OK, so this morning, my devotion was on trials. (Thanks to Lisa for my book). It's been sort of a theme in the book for a month or so, and given the month I have had, oddly appropriate. I was thinking to myself after reading it that I was a little tired of having to be reminded of trials as a constant in my life. Like, really, really over it. I was just wishing I could start my morning with a warm fuzzy rather than a cold sandpapery, and I was really hoping that it wasn't setting me up for the day...
So, I get in the car to go to work, and the sunrise was AMAZING. I was thanking God and thinking about how beautiful it was, and it hit me that it wouldn't have been nearly as pretty without all the clouds. And then I got to thinking about clouds being a symbol of trouble and such, (shameless add; looking at them from both sides now) and I saw that the glory of the light shining through was so much more amplified by the "trouble" that attempted to drown it out. (And at this point you are thinking you are REALLY thankful you don't live in my head, and I can accept that). I kept staring at them all the way down the 15, and as I got closer to work, there were more and more clouds that were low, (Then I started singing old Temeculi-Temecula songs about "sunshine through the mist", and started to annoy myself so I stopped) Finally it just turned into fog that enveloped the immediate area and it hit me that those poor Tmec people didn't get to see the trouble or the glory at all, they were just stuck in the mire. The reality of the fact that I got to see something mere minutes earlier that they were robbed of made me sorta sad.

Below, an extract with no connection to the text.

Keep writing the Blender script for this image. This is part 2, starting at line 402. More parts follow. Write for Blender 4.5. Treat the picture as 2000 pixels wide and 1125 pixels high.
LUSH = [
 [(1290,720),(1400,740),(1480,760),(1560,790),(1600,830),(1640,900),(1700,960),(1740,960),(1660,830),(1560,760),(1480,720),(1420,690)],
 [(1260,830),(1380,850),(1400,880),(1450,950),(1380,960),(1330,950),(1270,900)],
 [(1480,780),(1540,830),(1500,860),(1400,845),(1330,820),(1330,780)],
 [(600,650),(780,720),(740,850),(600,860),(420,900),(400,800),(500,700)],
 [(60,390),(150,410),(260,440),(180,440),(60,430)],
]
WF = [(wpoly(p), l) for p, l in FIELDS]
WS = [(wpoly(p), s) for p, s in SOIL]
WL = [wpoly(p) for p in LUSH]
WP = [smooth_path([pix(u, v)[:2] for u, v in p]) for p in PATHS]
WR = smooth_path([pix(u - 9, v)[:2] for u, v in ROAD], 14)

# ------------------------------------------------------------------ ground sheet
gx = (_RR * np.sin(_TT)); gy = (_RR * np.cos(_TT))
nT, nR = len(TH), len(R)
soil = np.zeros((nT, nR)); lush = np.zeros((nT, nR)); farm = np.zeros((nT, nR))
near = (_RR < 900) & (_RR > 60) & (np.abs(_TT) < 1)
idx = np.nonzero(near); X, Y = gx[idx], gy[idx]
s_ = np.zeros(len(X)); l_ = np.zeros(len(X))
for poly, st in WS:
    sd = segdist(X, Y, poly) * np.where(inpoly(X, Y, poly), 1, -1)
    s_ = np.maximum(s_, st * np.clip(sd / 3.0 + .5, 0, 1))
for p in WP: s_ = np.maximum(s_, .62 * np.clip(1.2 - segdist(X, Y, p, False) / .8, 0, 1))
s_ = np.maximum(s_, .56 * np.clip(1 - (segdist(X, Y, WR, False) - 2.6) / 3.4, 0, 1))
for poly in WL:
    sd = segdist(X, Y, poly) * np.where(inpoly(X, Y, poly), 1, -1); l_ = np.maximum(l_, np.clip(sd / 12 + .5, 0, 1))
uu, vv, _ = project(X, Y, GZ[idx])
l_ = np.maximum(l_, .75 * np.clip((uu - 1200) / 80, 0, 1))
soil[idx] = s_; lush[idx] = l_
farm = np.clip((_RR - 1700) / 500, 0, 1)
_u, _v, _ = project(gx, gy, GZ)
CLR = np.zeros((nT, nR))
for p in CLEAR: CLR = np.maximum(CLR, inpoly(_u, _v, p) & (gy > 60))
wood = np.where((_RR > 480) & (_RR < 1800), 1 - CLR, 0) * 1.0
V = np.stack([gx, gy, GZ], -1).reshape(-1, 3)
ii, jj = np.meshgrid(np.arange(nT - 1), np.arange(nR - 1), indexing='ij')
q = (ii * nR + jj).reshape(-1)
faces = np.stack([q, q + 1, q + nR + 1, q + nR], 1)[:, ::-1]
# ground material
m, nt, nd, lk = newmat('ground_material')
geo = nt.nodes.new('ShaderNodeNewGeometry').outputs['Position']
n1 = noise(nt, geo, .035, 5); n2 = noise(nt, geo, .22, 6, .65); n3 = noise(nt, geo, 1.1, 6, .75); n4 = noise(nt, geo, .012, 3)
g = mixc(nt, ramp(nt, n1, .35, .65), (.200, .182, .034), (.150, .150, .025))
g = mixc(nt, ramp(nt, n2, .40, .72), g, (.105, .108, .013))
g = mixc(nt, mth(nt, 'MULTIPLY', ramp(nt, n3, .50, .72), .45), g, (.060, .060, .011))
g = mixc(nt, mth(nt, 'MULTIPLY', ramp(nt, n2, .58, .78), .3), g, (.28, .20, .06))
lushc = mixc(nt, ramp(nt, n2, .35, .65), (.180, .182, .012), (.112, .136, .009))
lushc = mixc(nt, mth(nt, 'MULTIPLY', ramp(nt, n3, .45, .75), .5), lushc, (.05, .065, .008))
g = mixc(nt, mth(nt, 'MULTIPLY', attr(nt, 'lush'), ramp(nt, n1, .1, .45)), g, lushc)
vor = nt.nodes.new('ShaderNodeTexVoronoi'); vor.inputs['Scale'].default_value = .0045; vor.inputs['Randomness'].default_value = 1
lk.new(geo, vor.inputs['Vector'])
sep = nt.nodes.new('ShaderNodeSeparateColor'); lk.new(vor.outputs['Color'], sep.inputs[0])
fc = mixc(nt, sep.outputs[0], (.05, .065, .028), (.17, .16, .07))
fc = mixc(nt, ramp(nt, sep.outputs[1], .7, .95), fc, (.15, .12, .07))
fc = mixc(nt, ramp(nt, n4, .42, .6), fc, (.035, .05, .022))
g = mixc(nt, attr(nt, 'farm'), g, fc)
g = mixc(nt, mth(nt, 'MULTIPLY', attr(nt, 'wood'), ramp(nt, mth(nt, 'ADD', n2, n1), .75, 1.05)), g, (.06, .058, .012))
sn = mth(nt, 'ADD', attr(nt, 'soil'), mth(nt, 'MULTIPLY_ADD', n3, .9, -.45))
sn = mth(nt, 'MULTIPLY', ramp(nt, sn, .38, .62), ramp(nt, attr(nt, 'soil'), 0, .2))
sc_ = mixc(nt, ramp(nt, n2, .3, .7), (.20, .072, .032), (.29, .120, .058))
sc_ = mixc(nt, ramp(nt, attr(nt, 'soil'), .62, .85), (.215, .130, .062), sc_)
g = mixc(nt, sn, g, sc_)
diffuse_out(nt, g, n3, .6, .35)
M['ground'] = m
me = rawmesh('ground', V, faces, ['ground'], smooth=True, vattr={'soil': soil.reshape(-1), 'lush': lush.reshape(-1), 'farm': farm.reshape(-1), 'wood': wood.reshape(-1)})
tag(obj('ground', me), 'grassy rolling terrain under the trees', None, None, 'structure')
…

I really tried to find the good in the fog, but I couldn't. There wasn't anything helpful or beautiful about it, and while its cousin "cloud trouble" was losing its battle to shield the light above, the fog was doing a pretty good job of it. Was it trying to be a "trouble" too? It was entirely different. It was deadness, silence, nothingness. The absence of light and glory. Nothing about it was alive and vibrant. It just "was". Ick.
As the day went on, I realized that God wanted me to remember that there ARE all sorts of things that try to mask His glory and light. And depending on your perspective, sometimes it actually works. The fog was pretty adept at it. The clouds, not so much. They only served to show that if your perspective is right, you see Him MORE than you see the trouble, and the trouble actually makes Him more appealing.
I know that the clouds show up from time to time, and most of the time it seems for me, pretty cloudy, but it still has its glory mornings.
I believe that choosing not to live in the fog should be a priority. I feel like I have been given a brain and a spirit to help control over whether I live under the fog, or move out from under it. And there's where I find myself today. I am praying for God to tell me if I should be rising up and out so I can see His glory, or staying put and only hearing the story of the beautiful sunrise happening above. I believe it's better to be up where there's weather and things happening, than stuck in the mire of nothingness and oppression. I could miss it altogether if I am not quick to discern and apply.
I am not going to watch the weather report tonight. Tomorrow will bring what it brings. Apparently, my book is better at telling the weather than they are on channel 7.